Rosemond, author of The Well-Behaved Child, called this "a crock" and said that with rare exception feelings are more apt to deceive than to promote good decisions. "Pre-psychological (pre-1960s) parents insisted that their children control the expression of emotion for the good of those children (as well as the good of everyone who was ever in contact with those children)," he said. Rosemond explained that people who allow their emotions to control them "are not happy people."
"In their own enslaved minds, they are perpetual victims. Furthermore, the undisciplined nature of their emotions is destructive to themselves and others. Undisciplined emotions destroy relationships, property and spiritual health."
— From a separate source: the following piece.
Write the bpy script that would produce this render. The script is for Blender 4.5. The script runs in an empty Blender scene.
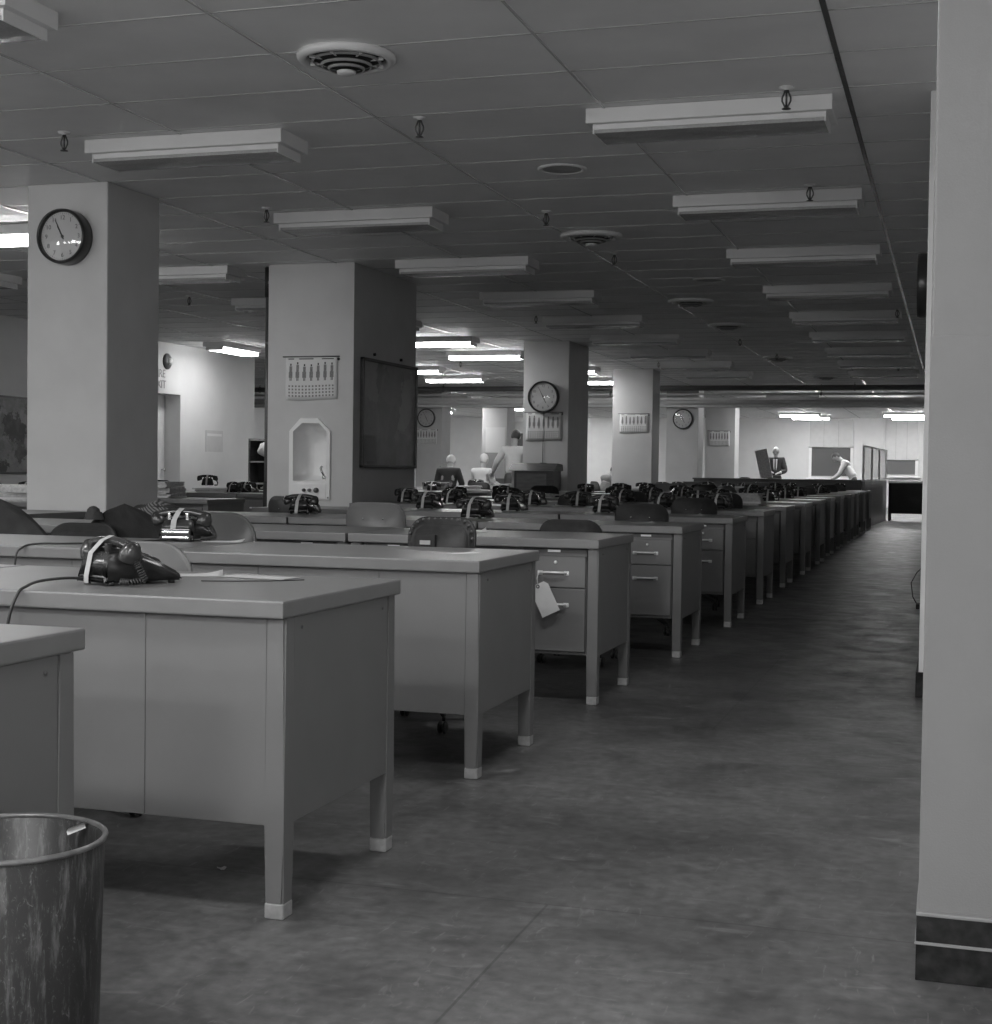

Anyone who grew up before the psychologists of the 1960s started telling parents how to raise their children can tell you that parenting wasn't nearly as complicated back then as it is today. In a typical family, the children were not the center of attention and the adults were authoritative—and had the final say in all matters. There was little (if any) negotiating and back-talk was forbidden. Kids were expected to entertain themselves (usually outside) for most of the day when they weren't in school. Whining was frowned upon—even a punishable offense. Pre-1960s parents weren't drowning in a sea of parenting books and they didn't obsess over every complaint and sob that emerged from the mouths of their immature little progeny. They didn't drag their kids to psychologists every time they misbehaved and didn't drug every wiggly little boy. They disciplined their kids and weren't shy about spanking. Instead of coddling them, they taught kids to face their problems and deal with them in a mature fashion. Or sometimes, they just told their children to "suck it up" or "rub some dirt on it" because they knew that kids can sometimes be overly dramatic and they didn't want to indulge that behavior.
A half-century later America is paying the price for the 1960s psychobabble that Rosemond encountered in grad school. We're witnessing a national epidemic of snowflakes who are unable to cope with disappointment or control their urges. Heck, they can't even tolerate being in the presence of someone with whom they disagree!